Untuk itu, KPPU menjadikan temuan ini ditindaklanjuti dengan penyelidikan awal perkara inisiatif, antara lain guna memperjelas identitas Terlapor, pasar bersangkutan, dugaan pasal Undang-Undang yang dilanggar, kesesuaian alat bukti, maupun simpulan perlu atau tidaknya dilanjutkan ke tahap Penyelidikan.
Bunga Pinjol Anggota AFPI
Diberitakan sebelumnya, Asosiasi Fintech Pendanaan Bersama Indonesia (AFPI) melarang pinjaman online (pinjol) mengenakan biaya bunga kredit atau biaya pinjaman di atas 0,4 persen per hari. Jika melebihi batasan tersebut maka dinyatakan melanggar peraturan yang telah ditetapkan OJK.
Sekretaris Jenderal AFPI Sunu Widyatmoko mengatakan, batas biaya pinjaman bunga pinjol sebesar 0,4 persen per hari itu telah termasuk biaya struktural lainnya, seperti biaya administrasi, biaya layanan, bunga, biaya teknologi, atau biaya asuransi.

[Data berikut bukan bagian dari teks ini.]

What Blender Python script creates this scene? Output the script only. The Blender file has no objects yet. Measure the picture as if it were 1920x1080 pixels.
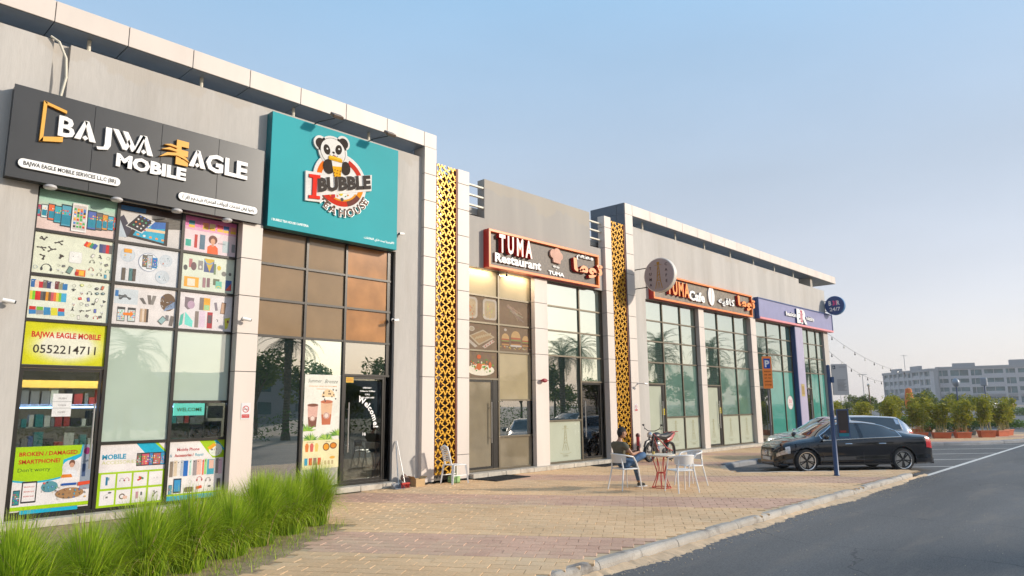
import bpy, math, random
from mathutils import Vector, Matrix, Euler
random.seed(7)
sc = bpy.context.scene
COL = sc.collection
R = math.radians

# ---------------------------------------------------------------- camera
YAW, PITCH, ROLL, FPX = 0.8183015, 0.1663937, -0.0099864, 1310.35
cam = bpy.data.cameras.new("camera"); cam_o = bpy.data.objects.new("camera", cam); COL.objects.link(cam_o)
cam.sensor_width = 36.0; cam.lens = FPX / 1920 * 36; cam.clip_start = 0.1; cam.clip_end = 3000
_f = Vector((math.sin(YAW) * math.cos(PITCH), math.cos(YAW) * math.cos(PITCH), math.sin(PITCH)))
_r = Vector((math.cos(YAW), -math.sin(YAW), 0)); _u = _r.cross(_f)
_r2 = math.cos(ROLL) * _r + math.sin(ROLL) * _u; _u2 = -math.sin(ROLL) * _r + math.cos(ROLL) * _u
_m = Matrix((_r2, _u2, -_f)).transposed().to_4x4(); _m.translation = Vector((0, 0, 1.85))
cam_o.matrix_world = _m
sc.camera = cam_o
CAMP = Vector((0, 0, 1.85))

# ---------------------------------------------------------------- light
SUN_DIR = Vector((0.80, -1.0, 0.45)).normalized()
SUN_EL = math.asin(SUN_DIR.z); SUN_AZ = math.atan2(SUN_DIR.x, SUN_DIR.y)
w = bpy.data.worlds.new("World"); sc.world = w; w.use_nodes = True
nt = w.node_tree; nt.nodes.clear()
wo = nt.nodes.new("ShaderNodeOutputWorld"); bg = nt.nodes.new("ShaderNodeBackground"); sky = nt.nodes.new("ShaderNodeTexSky")
sky.sky_type = 'NISHITA'; sky.sun_disc = False; sky.sun_elevation = SUN_EL; sky.sun_rotation = SUN_AZ
sky.altitude = 10; sky.air_density = 1.0; sky.dust_density = 2.2; sky.ozone_density = 2.5
bg.inputs[1].default_value = 0.15
# hazy air: the sky texture is veiled by an even, azimuth-free haze that is palest at the horizon
tc = nt.nodes.new("ShaderNodeTexCoord"); sx_ = nt.nodes.new("ShaderNodeSeparateXYZ"); rp_ = nt.nodes.new("ShaderNodeValToRGB")
nt.links.new(tc.outputs["Generated"], sx_.inputs[0]); nt.links.new(sx_.outputs[2], rp_.inputs[0])
HZ = [(0.0, (2.95, 2.66, 2.52)), (0.12, (2.5, 2.44, 2.58)), (0.30, (1.80, 2.06, 2.40)), (0.60, (1.15, 2.1, 3.1)), (1.0, (0.9, 1.7, 2.9))]
el_ = rp_.color_ramp.elements
for i_, (p_, c_) in enumerate(HZ):
    e_ = el_[i_] if i_ < 2 else el_.new(p_)
    e_.position = p_; e_.color = (*c_, 1)
mx_ = nt.nodes.new("ShaderNodeMix"); mx_.data_type = 'RGBA'; mx_.inputs["Factor"].default_value = 0.84
nt.links.new(sky.outputs[0], mx_.inputs[6]); nt.links.new(rp_.outputs[0], mx_.inputs[7])
cn_ = nt.nodes.new("ShaderNodeTexNoise"); cn_.inputs["Scale"].default_value = 1.6; cn_.inputs["Detail"].default_value = 7; cm_ = nt.nodes.new("ShaderNodeMapping"); cm_.inputs["Scale"].default_value = (1, 1, 3.2); nt.links.new(tc.outputs["Generated"], cm_.inputs[0]); nt.links.new(cm_.outputs[0], cn_.inputs["Vector"])
cr_ = nt.nodes.new("ShaderNodeMapRange"); cr_.inputs["From Min"].default_value = .3; cr_.inputs["From Max"].default_value = .7; cr_.inputs["To Min"].default_value = .95; cr_.inputs["To Max"].default_value = 1.05; nt.links.new(cn_.outputs[0], cr_.inputs["Value"])
cs_ = nt.nodes.new("ShaderNodeVectorMath"); cs_.operation = 'SCALE'; nt.links.new(mx_.outputs[2], cs_.inputs[0]); nt.links.new(cr_.outputs[0], cs_.inputs["Scale"])
nt.links.new(cs_.outputs[0], bg.inputs[0]); nt.links.new(bg.outputs[0], wo.inputs[0])
sl = bpy.data.lights.new("sun", 'SUN'); sl.energy = 2.25; sl.angle = R(3.0); sl.color = (1.0, 0.90, 0.77)
so = bpy.data.objects.new("sun", sl); COL.objects.link(so)
so.rotation_euler = SUN_DIR.to_track_quat('Z', 'Y').to_euler()
sc.view_settings.view_transform = 'Standard'; sc.view_settings.look = 'None'
sc.view_settings.exposure = 1.02; sc.view_settings.gamma = 1; sc.view_settings.use_curve_mapping = False
sc.cycles.max_bounces = 6; sc.cycles.transparent_max_bounces = 16; sc.cycles.caustics_reflective = False; sc.cycles.caustics_refractive = False

# ---------------------------------------------------------------- materials
def lin(c):
    return tuple(((v / 255) / 12.92 if v / 255 <= 0.04045 else ((v / 255 + 0.055) / 1.055) ** 2.4) for v in c[:3])
MATS = {}
def mat(name, rgb, rough=0.6, metal=0.0, var=0.0, scale=3.0, bump=0.0, bscale=60.0, spec=0.5, coat=0.0, stain=None, emit=None, sub=0.0, stretch=(1, 1, 1), var2=0.0, scale2=40.0):
    """procedural surface: base colour (0-1 linear) mottled by world-scaled noise, optional bump and stains"""
    if name in MATS: return MATS[name]
    m = bpy.data.materials.new(name); m.use_nodes = True; t = m.node_tree; b = t.nodes["Principled BSDF"]
    b.inputs["Roughness"].default_value = rough; b.inputs["Metallic"].default_value = metal
    b.inputs["Specular IOR Level"].default_value = spec; b.inputs["Coat Weight"].default_value = coat
    b.inputs["Coat Roughness"].default_value = 0.03
    b.inputs["Base Color"].default_value = (*rgb, 1)
    N, L = t.nodes.new, t.links.new
    geo = N("ShaderNodeNewGeometry") if (var or bump or stain or var2) else None
    mp = None
    if geo:
        mp = N("ShaderNodeMapping"); mp.inputs["Scale"].default_value = stretch; L(geo.outputs["Position"], mp.inputs["Vector"])
    col = None
    def mul(colsock, fac_sock, lo, hi):
        mr = N("ShaderNodeMapRange"); mr.inputs["From Min"].default_value = 0.3; mr.inputs["From Max"].default_value = 0.7
        mr.inputs["To Min"].default_value = lo; mr.inputs["To Max"].default_value = hi; L(fac_sock, mr.inputs["Value"])
        mx = N("ShaderNodeVectorMath"); mx.operation = 'SCALE'
        if colsock is None: mx.inputs[0].default_value = rgb
        else: L(colsock, mx.inputs[0])
        L(mr.outputs[0], mx.inputs["Scale"]); return mx.outputs[0]
    if var:
        n = N("ShaderNodeTexNoise"); n.inputs["Scale"].default_value = scale; n.inputs["Detail"].default_value = 6; L(mp.outputs[0], n.inputs["Vector"])
        col = mul(col, n.outputs[0], 1 - var, 1 + var)
    if var2:
        n = N("ShaderNodeTexNoise"); n.inputs["Scale"].default_value = scale2; n.inputs["Detail"].default_value = 3; L(mp.outputs[0], n.inputs["Vector"])
        col = mul(col, n.outputs[0], 1 - var2, 1 + var2)
    if stain:
        srgb, sscale, amt = stain
        n = N("ShaderNodeTexNoise"); n.inputs["Scale"].default_value = sscale; n.inputs["Detail"].default_value = 8; n.inputs["Roughness"].default_value = 0.65; L(mp.outputs[0], n.inputs["Vector"])
        mr = N("ShaderNodeMapRange"); mr.inputs["From Min"].default_value = 0.52; mr.inputs["From Max"].default_value = 0.68; mr.inputs["To Max"].default_value = amt; L(n.outputs[0], mr.inputs["Value"])
        mx = N("ShaderNodeMix"); mx.data_type = 'RGBA'; L(mr.outputs[0], mx.inputs["Factor"])
        if col is None: mx.inputs[6].default_value = (*rgb, 1)
        else: L(col, mx.inputs[6])
        mx.inputs[7].default_value = (*srgb, 1); col = mx.outputs[2]
    if col is not None: L(col, b.inputs["Base Color"])
    if bump:
        n = N("ShaderNodeTexNoise"); n.inputs["Scale"].default_value = bscale; n.inputs["Detail"].default_value = 4; L(mp.outputs[0], n.inputs["Vector"])
        bp = N("ShaderNodeBump"); bp.inputs["Strength"].default_value = bump; bp.inputs["Distance"].default_value = 0.02; L(n.outputs[0], bp.inputs["Height"]); L(bp.outputs[0], b.inputs["Normal"])
    if emit:
        b.inputs["Emission Color"].default_value = (*emit[0], 1); b.inputs["Emission Strength"].default_value = emit[1]
    MATS[name] = m; return m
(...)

"Batas pinjaman memang berdasarkan kode etik diberikan pembatasan 0,4 persen per hari. Batas biaya pinjaman. Karena kami memahami struktur biaya itu ada beberapa. Ada biaya administrasi, layanan, biaya teknologi, biaya risk management, asuransi, semua biaya ini kita beri batasan digabung jadi satu," kata Sunu seperti ditulis, Sabtu (23/9/2023).
Di sisi lain, Sunu mengungkapkan terdapat paltform atau perusahaan pinjol yang biaya layanan tinggi tapi biaya bunganya rendah. Ada juga biaya bunganya tinggi, namun biaya layanan rendah. Hal tersebut justru memudahkan AFPI untuk memantau pinjol-pinjol untuk mengetahui apakah mereka melakukan pelangaran atau tidak.
"Karena memudahkan buat monitoring kami. Kita patroli di platform. Kita cek ada pelanggaran apa tidak. Ada pelanggaran atau tidak," ujarnya.